Comment s’adapter ? Quelle stratégie de gestion du littoral adopter ? C’est tout l’enjeu auquel fait face cette commune. Une première idée, proposée par le Bureau de recherches géologiques et minières (BRGM) et validée par la municipalité, consiste à recharger la plage avec 40 000 mètres cubes de sable. Cette solution très coûteuse – environ 2 millions d’euros – ne peut être que temporaire. Une défense côtière de ce type s’entretient, il faudra recommencer quelques années plus tard. Pour réfléchir à une solution plus durable, une consultation vient d’être lancée auprès des habitants de la commune. Ces derniers ont montré au fil de leur histoire et du renouvellement de l’occupation du site qu’ils ont su s’adapter aux mouvements de la mer grâce à leur habitat léger et mobile et à leur gestion collective de la terre. Leur connaissance précise du territoire, leur capacité d’adaptation d’antan et leurs aspirations de vie devront aider à penser des mesures pertinentes pour leur territoire. L’objectif est de renouer avec la tradition autochtone tout en conservant un ancrage territorial. 

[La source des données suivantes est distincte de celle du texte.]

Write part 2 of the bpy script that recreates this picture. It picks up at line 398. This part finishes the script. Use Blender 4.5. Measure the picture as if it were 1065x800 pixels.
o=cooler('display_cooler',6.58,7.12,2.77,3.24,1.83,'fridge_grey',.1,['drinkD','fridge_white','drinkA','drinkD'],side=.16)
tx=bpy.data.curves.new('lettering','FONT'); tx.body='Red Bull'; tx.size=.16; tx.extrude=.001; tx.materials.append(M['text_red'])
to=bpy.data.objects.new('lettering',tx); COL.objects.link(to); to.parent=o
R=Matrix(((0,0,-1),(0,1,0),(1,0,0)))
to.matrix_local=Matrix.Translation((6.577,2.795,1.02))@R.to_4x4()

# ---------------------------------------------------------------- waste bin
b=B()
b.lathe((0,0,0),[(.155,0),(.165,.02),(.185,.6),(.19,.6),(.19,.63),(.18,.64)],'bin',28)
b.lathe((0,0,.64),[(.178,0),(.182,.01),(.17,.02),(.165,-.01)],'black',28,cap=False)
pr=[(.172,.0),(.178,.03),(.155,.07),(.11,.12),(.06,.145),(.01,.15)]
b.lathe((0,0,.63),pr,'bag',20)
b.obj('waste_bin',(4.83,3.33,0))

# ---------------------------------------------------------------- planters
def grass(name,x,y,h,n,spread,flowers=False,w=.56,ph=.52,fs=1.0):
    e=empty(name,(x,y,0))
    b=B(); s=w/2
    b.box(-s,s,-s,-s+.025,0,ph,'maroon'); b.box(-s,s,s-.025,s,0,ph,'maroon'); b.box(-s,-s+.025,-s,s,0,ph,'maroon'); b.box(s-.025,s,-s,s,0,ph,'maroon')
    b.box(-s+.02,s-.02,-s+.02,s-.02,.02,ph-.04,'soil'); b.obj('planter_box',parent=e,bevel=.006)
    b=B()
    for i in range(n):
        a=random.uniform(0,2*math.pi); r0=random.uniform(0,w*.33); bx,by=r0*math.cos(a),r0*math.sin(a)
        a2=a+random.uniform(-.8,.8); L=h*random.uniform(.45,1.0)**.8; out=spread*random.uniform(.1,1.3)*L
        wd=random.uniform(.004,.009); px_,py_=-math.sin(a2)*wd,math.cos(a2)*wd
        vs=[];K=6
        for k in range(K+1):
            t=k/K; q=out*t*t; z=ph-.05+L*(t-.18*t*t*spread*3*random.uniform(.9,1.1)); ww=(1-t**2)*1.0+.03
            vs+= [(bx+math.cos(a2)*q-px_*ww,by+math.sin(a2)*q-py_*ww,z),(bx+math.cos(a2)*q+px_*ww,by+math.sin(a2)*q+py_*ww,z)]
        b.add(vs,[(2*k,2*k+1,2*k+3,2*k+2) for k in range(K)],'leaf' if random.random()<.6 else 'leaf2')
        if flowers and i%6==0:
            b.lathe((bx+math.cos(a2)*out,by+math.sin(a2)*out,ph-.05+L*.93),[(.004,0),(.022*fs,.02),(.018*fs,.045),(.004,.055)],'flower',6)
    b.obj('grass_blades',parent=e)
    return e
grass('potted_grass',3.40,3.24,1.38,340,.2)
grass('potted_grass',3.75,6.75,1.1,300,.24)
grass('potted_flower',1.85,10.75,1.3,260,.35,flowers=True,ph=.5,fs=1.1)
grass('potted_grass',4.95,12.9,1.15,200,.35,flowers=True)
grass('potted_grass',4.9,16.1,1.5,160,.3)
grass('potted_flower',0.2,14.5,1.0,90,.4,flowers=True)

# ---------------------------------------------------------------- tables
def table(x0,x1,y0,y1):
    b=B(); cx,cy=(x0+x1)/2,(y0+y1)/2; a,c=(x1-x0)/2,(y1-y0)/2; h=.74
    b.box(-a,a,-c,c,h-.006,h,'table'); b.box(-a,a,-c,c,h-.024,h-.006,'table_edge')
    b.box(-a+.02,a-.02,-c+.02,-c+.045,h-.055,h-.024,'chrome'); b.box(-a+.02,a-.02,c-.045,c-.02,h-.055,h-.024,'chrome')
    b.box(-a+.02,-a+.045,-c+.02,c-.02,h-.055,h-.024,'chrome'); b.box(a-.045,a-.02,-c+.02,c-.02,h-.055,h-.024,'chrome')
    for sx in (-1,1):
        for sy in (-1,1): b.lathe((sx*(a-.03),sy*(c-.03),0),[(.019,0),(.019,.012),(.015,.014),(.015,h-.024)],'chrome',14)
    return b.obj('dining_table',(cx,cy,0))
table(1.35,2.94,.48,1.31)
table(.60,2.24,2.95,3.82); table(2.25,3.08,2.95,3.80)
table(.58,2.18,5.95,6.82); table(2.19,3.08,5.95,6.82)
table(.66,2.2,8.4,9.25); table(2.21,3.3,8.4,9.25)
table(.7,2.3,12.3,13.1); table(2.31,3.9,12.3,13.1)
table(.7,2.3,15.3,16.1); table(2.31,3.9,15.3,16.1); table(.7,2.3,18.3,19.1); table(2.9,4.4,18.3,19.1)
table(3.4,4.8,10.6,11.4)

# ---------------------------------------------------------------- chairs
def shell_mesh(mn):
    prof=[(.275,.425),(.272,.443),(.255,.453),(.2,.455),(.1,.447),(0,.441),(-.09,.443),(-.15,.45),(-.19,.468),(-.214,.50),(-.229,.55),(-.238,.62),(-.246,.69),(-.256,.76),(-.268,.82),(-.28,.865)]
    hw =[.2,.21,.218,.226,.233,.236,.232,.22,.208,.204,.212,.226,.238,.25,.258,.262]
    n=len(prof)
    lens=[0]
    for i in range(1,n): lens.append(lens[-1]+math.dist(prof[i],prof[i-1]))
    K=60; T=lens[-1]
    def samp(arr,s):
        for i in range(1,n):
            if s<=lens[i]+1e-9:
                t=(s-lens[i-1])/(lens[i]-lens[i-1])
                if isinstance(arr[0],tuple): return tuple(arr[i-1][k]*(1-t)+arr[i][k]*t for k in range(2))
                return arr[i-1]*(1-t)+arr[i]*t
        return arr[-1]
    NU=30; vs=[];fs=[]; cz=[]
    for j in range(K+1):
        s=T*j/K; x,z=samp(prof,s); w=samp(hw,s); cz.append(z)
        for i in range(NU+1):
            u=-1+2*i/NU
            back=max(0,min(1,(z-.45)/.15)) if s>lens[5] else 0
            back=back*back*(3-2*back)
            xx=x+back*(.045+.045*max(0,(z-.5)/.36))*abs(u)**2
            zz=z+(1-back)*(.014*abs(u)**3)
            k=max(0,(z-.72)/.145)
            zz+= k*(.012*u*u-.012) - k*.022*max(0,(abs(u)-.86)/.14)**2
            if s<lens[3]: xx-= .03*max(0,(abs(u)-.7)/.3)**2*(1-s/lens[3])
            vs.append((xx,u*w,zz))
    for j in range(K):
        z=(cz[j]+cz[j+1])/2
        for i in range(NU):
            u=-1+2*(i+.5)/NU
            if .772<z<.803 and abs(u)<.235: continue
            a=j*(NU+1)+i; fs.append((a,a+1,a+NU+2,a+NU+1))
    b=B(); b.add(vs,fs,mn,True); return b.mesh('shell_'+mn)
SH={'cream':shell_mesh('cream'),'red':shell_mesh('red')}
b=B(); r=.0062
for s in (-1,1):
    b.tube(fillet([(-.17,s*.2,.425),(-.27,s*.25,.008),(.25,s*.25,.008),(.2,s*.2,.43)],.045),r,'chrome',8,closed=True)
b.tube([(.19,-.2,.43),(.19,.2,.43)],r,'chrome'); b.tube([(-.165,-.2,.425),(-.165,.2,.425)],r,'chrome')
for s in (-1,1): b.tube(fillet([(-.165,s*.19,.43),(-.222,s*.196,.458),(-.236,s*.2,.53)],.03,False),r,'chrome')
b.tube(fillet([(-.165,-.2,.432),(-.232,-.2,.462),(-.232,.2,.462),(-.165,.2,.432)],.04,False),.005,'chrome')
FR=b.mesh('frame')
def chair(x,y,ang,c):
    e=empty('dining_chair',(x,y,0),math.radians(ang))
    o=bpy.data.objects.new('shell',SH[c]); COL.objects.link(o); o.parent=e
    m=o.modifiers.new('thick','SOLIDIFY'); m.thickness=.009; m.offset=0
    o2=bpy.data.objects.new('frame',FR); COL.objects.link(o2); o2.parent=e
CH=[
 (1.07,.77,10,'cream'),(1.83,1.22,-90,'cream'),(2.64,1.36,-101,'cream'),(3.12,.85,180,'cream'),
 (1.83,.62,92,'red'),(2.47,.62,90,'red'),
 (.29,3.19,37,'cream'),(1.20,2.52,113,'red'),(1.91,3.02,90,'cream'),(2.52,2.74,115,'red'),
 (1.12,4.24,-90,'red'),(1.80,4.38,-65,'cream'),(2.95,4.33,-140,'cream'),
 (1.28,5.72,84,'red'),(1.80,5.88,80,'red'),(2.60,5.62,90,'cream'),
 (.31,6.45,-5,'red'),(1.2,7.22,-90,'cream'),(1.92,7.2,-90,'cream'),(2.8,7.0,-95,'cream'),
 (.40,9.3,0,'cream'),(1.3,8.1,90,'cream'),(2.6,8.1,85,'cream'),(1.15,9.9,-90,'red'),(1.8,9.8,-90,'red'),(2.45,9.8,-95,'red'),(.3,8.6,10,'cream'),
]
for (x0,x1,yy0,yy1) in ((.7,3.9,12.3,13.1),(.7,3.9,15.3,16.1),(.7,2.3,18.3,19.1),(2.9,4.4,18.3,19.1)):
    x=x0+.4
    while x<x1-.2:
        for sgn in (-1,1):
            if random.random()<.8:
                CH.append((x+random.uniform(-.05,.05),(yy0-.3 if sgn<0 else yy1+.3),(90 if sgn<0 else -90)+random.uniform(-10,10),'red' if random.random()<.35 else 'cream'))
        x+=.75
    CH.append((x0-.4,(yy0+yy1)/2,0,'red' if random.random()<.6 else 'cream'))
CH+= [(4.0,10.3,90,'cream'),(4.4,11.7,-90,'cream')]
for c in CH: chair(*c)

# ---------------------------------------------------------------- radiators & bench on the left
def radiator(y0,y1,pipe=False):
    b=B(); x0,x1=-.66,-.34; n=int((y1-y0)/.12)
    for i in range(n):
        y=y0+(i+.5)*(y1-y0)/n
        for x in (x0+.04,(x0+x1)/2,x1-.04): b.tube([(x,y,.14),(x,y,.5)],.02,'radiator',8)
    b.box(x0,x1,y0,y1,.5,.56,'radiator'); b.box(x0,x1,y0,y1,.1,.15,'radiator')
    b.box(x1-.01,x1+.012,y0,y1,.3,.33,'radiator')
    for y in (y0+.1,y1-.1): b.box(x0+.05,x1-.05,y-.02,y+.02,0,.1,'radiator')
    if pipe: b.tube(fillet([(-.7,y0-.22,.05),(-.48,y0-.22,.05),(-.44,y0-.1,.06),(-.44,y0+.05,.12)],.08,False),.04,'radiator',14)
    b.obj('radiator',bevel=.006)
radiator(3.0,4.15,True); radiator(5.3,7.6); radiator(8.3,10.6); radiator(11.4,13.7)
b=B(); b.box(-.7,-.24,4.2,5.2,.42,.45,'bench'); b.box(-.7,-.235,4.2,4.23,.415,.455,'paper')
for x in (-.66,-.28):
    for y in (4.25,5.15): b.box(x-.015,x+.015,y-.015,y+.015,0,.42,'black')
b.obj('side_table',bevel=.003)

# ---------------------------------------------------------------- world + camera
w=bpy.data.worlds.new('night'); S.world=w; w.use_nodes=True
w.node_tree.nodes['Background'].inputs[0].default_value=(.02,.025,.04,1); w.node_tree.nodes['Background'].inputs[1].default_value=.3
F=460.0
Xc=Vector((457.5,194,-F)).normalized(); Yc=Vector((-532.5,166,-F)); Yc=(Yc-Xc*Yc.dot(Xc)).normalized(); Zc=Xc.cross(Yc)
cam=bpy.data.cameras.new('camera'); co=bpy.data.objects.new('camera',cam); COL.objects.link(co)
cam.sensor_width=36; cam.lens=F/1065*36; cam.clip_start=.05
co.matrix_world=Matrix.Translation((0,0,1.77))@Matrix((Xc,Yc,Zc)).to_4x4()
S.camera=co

Cet exemple d’approche collective de la terre est l’opportunité pour nous, métropolitains, de changer de regard sur « l’habiter ». En France, depuis 2022, existe une liste de 126 communes qui doivent s’adapter de manière prioritaire aux conséquences de l’érosion côtière et respecter des contraintes particulières en matière d’urbanisme. Vingt-cinq d’entre elles sont situées en outre-mer.

Force est de constater que la méthode du « copier-coller » qui vise à élaborer des solutions en métropole pour les appliquer ensuite de la même manière en outre-mer ne fonctionne pas. Et si, pour une fois, l’expertise venait des outre-mer ? En métropole, des constructions pérennes sont encore, en 2023, engagées sur des terrains à risque d’érosion ou de submersion. N’est-il pas temps de repenser notre manière d’habiter nos territoires ? Des initiatives différentes voient le jour, comme les kerterres. Ces petites maisons écologiques construites selon des méthodes ancestrales commencent à apparaître en Bretagne. Encore considérés comme des solutions alternatives, ces logis peu coûteux et respectueux de l’environnement sont pourtant une proposition intéressante pour des personnes qui ne sont plus en mesure d’accéder à la propriété foncière classique. Elles permettraient de repeupler des territoires littoraux devenus des villages touristiques qui ne sont vraiment occupés qu’en période estivale. 

Ces enjeux nous invitent à nous interroger au-delà de la gestion foncière elle-même. La question est : comment vivre et habiter ensemble ? Les différentes urgences auxquelles le monde fait face aujourd’hui permettent de refaire territoire. En France, la nécessité d’agir face à l’érosion a principalement été de proposer des solutions techniques. Le cas d’Awala-Yalimapo nous montre que les solutions se trouvent peut-être hors des sentiers battus. Les usagers ont besoin d’être davantage pris en compte dans le projet territorial. L’urbanisation ne doit pas se faire uniquement selon le projet du bâti. Elle doit également tenir compte du milieu, en puisant dans les identités et les savoir-habiter de nos anciens, mais aussi dans la diversité des savoirs du monde entier. S’adapter n’est plus une option, c’est une nécessité.